Hiking the Anazasi Trail (Tempi'po'op), St.George, Utah

The Anasazi Trail (aka Tempi'po'op, which means "rock writing" in Southern Paiute) in St.George is a casual trail that leads to ancient Pueblo & Paiute remains, as well as petroglyphs. This is more of a walk, rather than a hike, and is great for the whole family to do since it is only 2.2 miles RT. There is zero shade nor water, and the trail gets hot quickly. If you bring your dogs make sure to start early in the day so they don't burn their paws. The path itself consists of long switchbacks, which lead you to a very small hill where the old farmstead was located, and is now fenced off. After checking that out, continue walking uphill (to the South) to see the petroglyphs. 
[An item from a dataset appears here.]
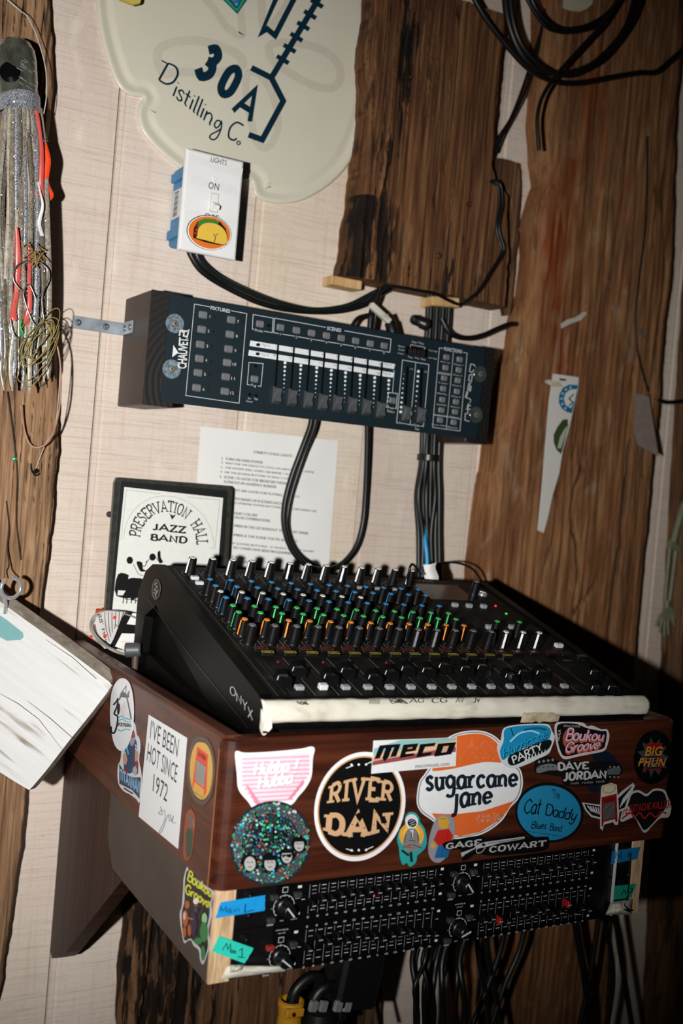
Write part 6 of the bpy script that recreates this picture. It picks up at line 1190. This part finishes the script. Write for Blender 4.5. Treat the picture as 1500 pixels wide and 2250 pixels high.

Hiking the Red Mountain Trail, St.George

The Red Mountain Trail is located in Dammeron Valley, UT not far from Sand Hollow and Gunlock State Parks. Because it's not actually apart of the state parks and is wilderness area, dogs are allowed off leash. Be sure to start early in the morning so the sand doesn't burn their paws. The first 1.5 miles of the trail is very boring and uneventful, but what the trail does lead to is amazing. The Red Mountain Overlook looks down into Sand Hollow, and the white and red slick rock with Signal Peak in the Pine Valley Mountains to the East is incredibly beautiful. This trail is great for the whole family, as it only gains a mere 360 ft. It's a mix of sand and rock, but plenty of shade if you do need a break.